« Le dispositif législatif issu de la loi 2002-2 et de celle du 5 mars 2007 sur la protection de l’enfance, ainsi que les effets d’une logique comptable dans laquelle l’offre et la demande administrent un nouveau modèle du travail social nécessitent de reconsidérer et de réélaborer les pratiques de terrain, notamment à l’heure où les problématiques des usagers deviennent de plus en plus lourdes. Pour cela, les convictions individuelles et la seule charité chrétienne ne suffisent pas. Il faut fonder politiquement la collectivité, le collectif de travail.
Comment inventer des formes originales de pratiques ? Et comment exercer professionnellement avec une dégradation effective des moyens ? Où se situe notre capacité d’action dans ce contexte ? Le travail social se soutient du double mouvement de l’institutionnalisation et de la professionnalisation.
Lorsque l’on est salarié, l’identité professionnelle est en adéquation avec l’institution. Nous adhérons à des valeurs, des convictions portées par l’institution pour et avec laquelle nous avons décidé de travailler. C’est elle qui nous donne et nous garantit notre autonomie. La dynamique de changement de la fonction institutionnelle confrontée à un contexte politique, social et économique est ce qui peut aider à inventer des pratiques, des compétences collectives.
Aujourd’hui, les professionnels vivent leur identité professionnelle comme une incertitude, liée à la réalité du terrain et aux mouvements institutionnels. Le travailleur social se retrouve surexposé et fragilisé parce qu’il ne se sent plus supporté par des systèmes de régulations collectives. Face à cette crise des identités et de la pratique éducative, on assiste aussi à une individuation et à une responsabilisation des travailleurs sociaux. C’est à chacun de faire face aux situations des usagers, d’assumer le changement. Nous sommes sommés d’être performants tout en étant livrés à nous-mêmes. Les contraintes ont en effet tendance à s’accuser dans un contexte de concurrence exacerbée, entre les associations, la protection judiciaire de la jeunesse, le conseil général, etc., créant ainsi une insécurité professionnelle permanente.
L’association au sein de laquelle je travaille adopte à l’inverse un type de management qui mobilise un effort collectif pour mieux comprendre ce que nous comprenons mal mais qui nous pousse à résister. C’est en collectif que nous parviendrons à ne pas nous laisser maltraiter professionnellement sous l’effet d’une politique sociale ! Comme l’écrit Robert Castel, « chaque individu doit prendre en charge lui-même les aléas de son parcours professionnel devenu discontinu, faire des choix » (1).
L’institution peut encourager des temps délibératifs où la pratique peut être abordée sans tabou.
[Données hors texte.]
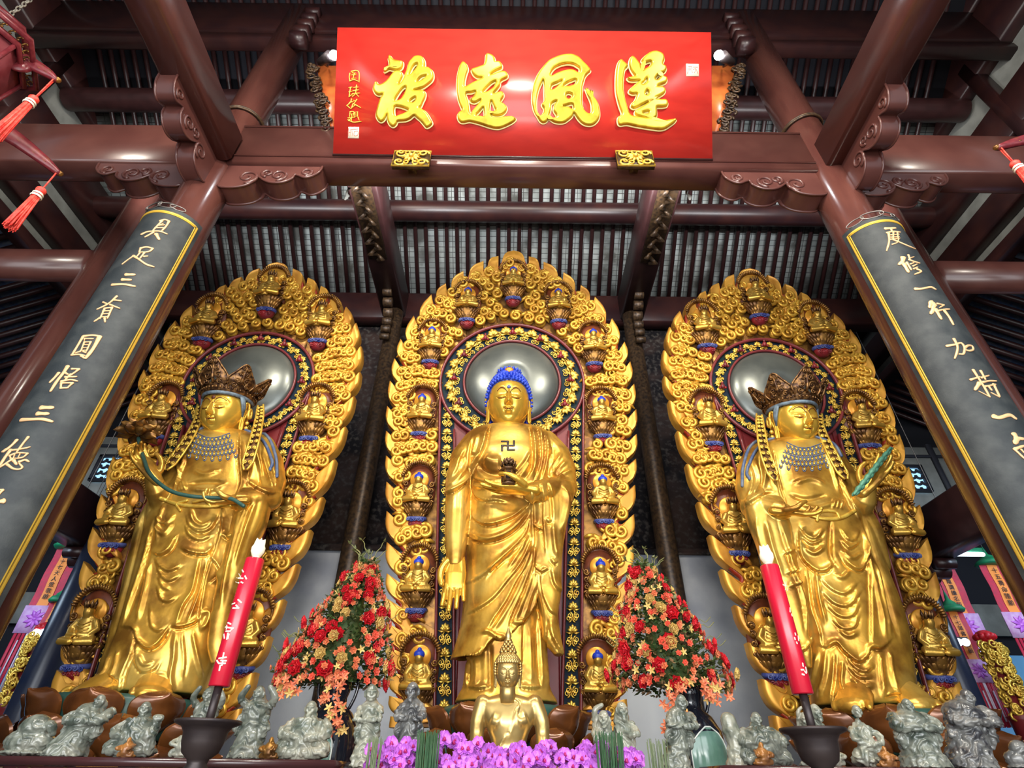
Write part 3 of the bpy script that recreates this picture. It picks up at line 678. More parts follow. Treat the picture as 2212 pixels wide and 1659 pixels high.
    # paper charm hanging by the roof beam
# ================================================================== couplet boards
def couplet(cx, w, sgn, chars, ztop, zbot):
    t = thing('couplet_board', 'tall black curved couplet board with gold characters on the %s column' % w, 'sign', (cx, 3.92, 0))
    r = .315; A = radians(82)
    def arc(a, rr): return (rr * sin(a), -rr * cos(a))
    g = Geo(); na = 40; an = np.linspace(-A, A, na)
    V = np.zeros((2, na, 3)); 
    outer = np.array([arc(a, r) for a in an]); inner = np.array([arc(a, r - .035) for a in an[::-1]])
    ring = np.vstack([outer, inner]); n = len(ring)
    V = np.zeros((2, n, 3)); V[0, :, :2] = ring; V[1, :, :2] = ring; V[0, :, 2] = zbot; V[1, :, 2] = ztop
    g.grid(V, wrap=True)
    F = []
    for k, z in ((0, zbot), (1, ztop)):
        Vq = np.zeros((2, na, 3)); Vq[0, :, :2] = outer; Vq[1, :, :2] = inner[::-1]; Vq[..., 2] = z; g.grid(Vq)
    g.build('board', 'couplet_black', t, angle=40)
    g = Geo(); ai = A - .17
    for a0 in (ai, ai - .07):
        rr = r + .002; wd = .014 if a0 == ai else .006
        ztt = ztop - .07 - (ai - a0) * .3
        pts = [(*arc(-a0, rr), zbot + .05)] + [(*arc(-a0, rr), ztt)] + [(*arc(a, rr), ztt) for a in np.linspace(-a0, a0, 30)[1:-1]] + [(*arc(a0, rr), ztt), (*arc(a0, rr), zbot + .05)]
        nn = [(sin(a), -cos(a), 0) for a in [-a0] + [-a0] + list(np.linspace(-a0, a0, 30)[1:-1]) + [a0, a0]]
        g.tube(pts, np.array([(wd, .006)] * len(pts)), 6, up=np.array(nn))
    g.build('gold_border', 'line_gold', t)
    C2 = np.array([cx, 3.92])
    def conv(px, py):
        d = ray(px, py); o = CC[:2] - C2; a_ = d[0] ** 2 + d[1] ** 2; b_ = 2 * (o @ d[:2]); c_ = o @ o - (r + .003) ** 2
        disc = b_ * b_ - 4 * a_ * c_
        k = (-b_ - sqrt(max(disc, 0))) / (2 * a_); p = CC + d * k
        q = np.array([p[0] - cx, p[1] - 3.92, p[2]]); nrm = np.array([q[0], q[1], 0]) / (np.hypot(q[0], q[1]) + 1e-9)
        dist = (p - CC) @ CF; return q, nrm, dist / FPX * 1.25
    for nm, org, sc, S in chars:
        g = Geo(); strokes(g, S, org, sc, conv, .007, 1.0); g.build(nm, 'couplet_gold', t)
    g = Geo()
    for a, rr in ((-.9, .06), (-.35, .075), (.15, .06), (.5, .05)):
        p = arc(a, r - .01)
        g.tube([(p[0] + rr * 1.5 * cos(u) * cos(a), p[1] + rr * 1.5 * cos(u) * sin(a) - .01, ztop + rr * .55 + rr * .6 * sin(u)) for u in np.linspace(0, 2 * pi, 20, endpoint=False)], .007, 5, closed=True)
    g.build('wire_loops', 'wire', t)
    return t
LCH = [
 ('character_complete', (230, 460), 6.912, [[(830,120),(760,190),(695,262),30],[(800,120),(870,100),(935,122),34],[(935,122),(890,200),(828,265),34],[(770,185),(870,180),26],[(740,220),(850,222),26],[(845,160),(800,180),14],[(520,320),(600,285),(700,272),(800,275),(905,315),32],[(700,288),(640,325),(575,360),32],[(740,315),(785,395),52]]),
 ('character_foot', (230, 460), 6.912, [[(510,525),(600,510),(690,530),34],[(690,530),(650,570),(590,585),32],[(510,525),(490,580),32],[(490,585),(620,585),24],[(495,600),(455,650),26],[(565,595),(500,680),30],[(560,650),(615,645),30],[(400,645),(320,700),(235,765),22],[(400,640),(480,690),(590,765),(705,805),40]]),
 ('character_three', (230, 460), 6.912, [[(290,920),(420,920),54],[(235,995),(365,998),50],[(85,1072),(250,1065),(425,1095),46]]),
 ('character_wisdom', (0, 430), 2.477, [[(552,552),(575,562),11],[(625,520),(580,560),(520,590),11],[(610,540),(648,545),11],[(590,565),(640,585),11],[(560,585),(535,640),11],[(560,585),(600,580),11],[(600,580),(575,638),11],[(550,600),(592,598),8],[(545,615),(586,613),8],[(538,632),(578,630),8],[(535,635),(505,655),11],[(560,638),(562,658),12]]),
 ('character_perfect', (60, 690), 6.911, [[(830,250),(960,238),(1075,250),38],[(1075,255),(980,430),(865,580),56],[(825,255),(740,400),(660,530),38],[(655,530),(760,525),(850,540),34],[(800,545),(850,580),40],[(850,285),(975,290),26],[(850,285),(845,315),18],[(845,335),(790,480),26],[(850,340),(945,335),24],[(940,335),(870,485),28],[(830,380),(920,378),16],[(810,425),(900,422),16],[(790,465),(880,462),18],[(780,480),(715,500),26],[(830,480),(868,500),28]]),
 ('character_awaken', (60, 690), 6.911, [[(595,700),(530,800),(430,930),(340,1070),52],[(460,800),(400,870),(330,940),44],[(560,800),(600,820),36],[(660,738),(765,740),32],[(765,742),(690,800),(600,850),34],[(560,860),(725,855),34],[(640,820),(560,900),34],[(500,925),(640,900),(740,922),34],[(500,950),(490,1030),34],[(500,950),(670,948),32],[(670,950),(600,1015),34],[(490,1025),(600,1022),34]]),
 ('character_three', (60, 690), 6.911, [[(200,1316),(375,1316),70],[(145,1406),(305,1408),66],[(-100,1500),(60,1492),(220,1490),(365,1525),58]]),
 ('character_virtue', (0, 900), 7.9, [[(285,400),(200,490),(60,600),54],[(180,570),(90,690),(0,830),60],[(100,560),(40,600),44],[(480,350),(400,450),(290,600),42],[(200,575),(400,545),(510,520),36],[(165,665),(300,620),(470,625),34],[(470,630),(400,690),(300,715),34],[(180,715),(300,712),28],[(165,670),(190,720),28],[(250,650),(230,710),18],[(340,640),(310,700),18],[(210,725),(100,800),(0,865),40],[(120,815),(220,885),(320,900),(380,865),(330,800),40],[(235,750),(280,815),52],[(330,770),(430,740),(490,768),44]]),
 ('character_of', (0, 900), 7.9, [[(45,1255),(-30,1340),46],[(60,1440),(-60,1455),84],[(45,1250),(-60,1250),36],[(-60,1300),(-60,1450),40]])]
RCH = [
 ('character_pass', (1880, 480), 6.91, [[(225,95),(375,88),48],[(310,100),(325,140),34],[(250,158),(340,140),(445,150),34],[(275,170),(280,290),(245,425),32],[(310,190),(430,182),24],[(310,225),(430,218),24],[(305,258),(440,240),24],[(345,150),(340,260),26],[(405,150),(415,240),26],[(330,330),(400,305),(425,250),24],[(345,262),(440,300),(560,352),(670,398),30]]),
 ('character_practice', (1880, 480), 6.91, [[(490,525),(480,585),(430,630),66],[(470,610),(520,620),44],[(505,630),(570,745),54],[(545,600),(612,712),34],[(570,490),(590,555),32],[(585,540),(650,518),22],[(580,560),(660,590),(735,612),32],[(600,625),(650,605),24],[(640,655),(695,628),26],[(650,695),(705,672),28],[(700,700),(760,735),(665,778),34]]),
 ('character_one', (1880, 480), 6.91, [[(670,995),(760,995),(900,970),(975,1002),44]]),
 ('character_act', (1880, 480), 6.91, [[(905,1190),(960,1225),70],[(900,1210),(885,1275),54],[(960,1235),(930,1290),60],[(950,1290),(905,1365),62],[(975,1300),(1060,1445),52],[(1000,1215),(1100,1235),30],[(1095,1240),(1035,1275),26],[(1010,1322),(1090,1305),(1180,1300),34],[(1110,1325),(1180,1420),(1240,1528),44]]),
 ('character_add', (2020, 700), 5.53, [[(140,262),(240,245),(310,228),(350,280),(340,355),(290,360),30],[(225,178),(265,260),(262,330),(235,410),30],[(355,285),(390,258),(440,262),(455,305),(410,320),(365,310),30]]),
 ('character_hold', (2020, 700), 5.53, [[(455,548),(520,650),(590,760),(652,870),30],[(425,665),(530,632),30],[(530,705),(478,785),46],[(650,870),(525,805),14],[(545,560),(600,660),30],[(555,640),(640,615),26],[(575,692),(650,680),(730,682),28],[(600,745),(720,722),28],[(700,720),(770,865),34],[(765,870),(670,822),18],[(640,745),(675,790),28]]),
 ('character_one', (2020, 700), 5.53, [[(698,1102),(770,1118),(890,1088),(965,1130),56]]),
 ('character_phrase', (2020, 700), 5.53, [[(940,1312),(985,1360),(1062,1372),54],[(980,1365),(955,1425),66],[(945,1492),(1000,1545),(1064,1605),30],[(960,1490),(1060,1455),40],[(1030,1500),(1064,1540),22]])]
couplet(CXL, 'left', 1, LCH, 6.42, 1.1)
couplet(CXR, 'right', -1, RCH, 6.42, 1.1)
# ================================================================== carved backplates (mandorlas)
YM = 6.2
def lean(z):
    z = np.asarray(z, float); return .06 * (z - 2) + .08 * np.maximum(0, z - 6) ** 2
Z0 = 1.95                                                   # foot of the backplates
def warp(g):
    for V in g.V: V[:, 1] -= lean(V[:, 2] + Z0) 
    return g
def lotus_motif(g, c, s, ang=0.0, petals=5, tr=.010, bud=True):
    ca, sa = cos(ang), sin(ang)
    def T(x, h, z): return (c[0] + s * (x * ca + z * sa), c[1] - s * h, c[2] + s * (-x * sa + z * ca))
    for k in range(petals):
        a = (k - (petals - 1) / 2) * radians(34)
        dx, dz = sin(a), cos(a); L = 1.0 - .10 * abs(k - (petals - 1) / 2)
        g.tube([T(0, .15, 0), T(.35 * dx * L, .30, .35 * dz * L), T(.75 * dx * L, .34, .75 * dz * L), T(1.0 * dx * L, .12, 1.0 * dz * L)], np.array([(.10, .06), (.24, .10), (.20, .08), (.02, .02)]) * s, 7, up=(0, -1, 0))
    for k in (-1, 1):
        g.tube([T(0, .1, -.05), T(.5 * k, .2, -.22), T(.95 * k, .12, -.05)], np.array([(.08, .05), (.16, .07), (.02, .02)]) * s, 6, up=(0, -1, 0))
    if bud: g.sphere(T(0, .36, .12), .16 * s, 8, 6)
def seated_body():
    g = Geo()
    g.tube([(0, 0, -.165), (0, -.005, -.10), (0, 0, -.045)], np.array([(.085, .06), (.082, .052), (.070, .042)]), 14, up=(0, -1, 0), cap='round')
    for s in (-1, 1):
        g.tube([(s * .075, 0, -.055), (s * .115, -.02, -.12), (s * .085, -.075, -.165), (s * .02, -.10, -.16)], [.034, .032, .028, .020], 8, cap='round')
        g.tube([(s * .03, -.02, -.195), (s * .12, -.06, -.205), (s * .145, -.08, -.215), (s * .03, -.125, -.215)], [.045, .042, .036, .030], 8, cap='round')
    g.tube([(0, 0, -.05), (0, -.003, -.01)], [.026, .024], 8)
    g.sphere((0, -.014, .026), (.046, .048, .060), 14, 10)
    return remesh(g, .0085, 2)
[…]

Les temps informels participent à la construction de la pratique formalisée au même titre que les écrits, les colloques, les congrès, les synthèses, etc. D’ailleurs, cette régulation autonome permet un rite de transmission, de l’histoire du service, par exemple, ce qui échappe à l’organisation rationnelle.
La clinique, c’est difficile car c’est subversif et il faut prendre en compte le sujet. L’analyse des pratiques représente un petit laboratoire de l’institution : on élabore en équipe. L’expertise des travailleurs sociaux provient de leurs expériences et de leur vécu et par conséquent s’oppose à une vision rationnelle, standardisée par une évaluation (audit externe, démarche qualité). Actuellement, la relation d’aide est fortement remise en cause par la loi 2002-2 et celle de 2007 sur la protection de l’enfance. Elles impliquent une certaine amputation du fonctionnement institutionnel et organisationnel, autrefois porté par une cohérence entre l’éthique et la politique sociale.
Les modalités de management ne sont pas toujours respectueuses de l’être humain. Les phénomènes pathologiques liés à nos conditions de travail se sont accrus. Cependant, il ne faut pas désocialiser les travailleurs sociaux. L’espace de délibération est nécessaire au développement des outils que nous devons créer dans un esprit fédérateur et non concurrentiel avec tous les acteurs locaux du dispositif de la protection de l’enfance.
En définitive, l’institution sécurise l’identité professionnelle en instaurant un collectif. Elle nous aide à nous dégager de ce discours de l’inquiétude. De ce fait, notre résistance se situe dans ce positionnement opposé au modèle de l’entreprise par le dynamisme d’une réflexion en continu sur la pratique éducative. »
(1) L’Insécurité sociale. Qu’est-ce qu’être protégé ? – Ed. du Seuil – Coll. La République des idées, 2003.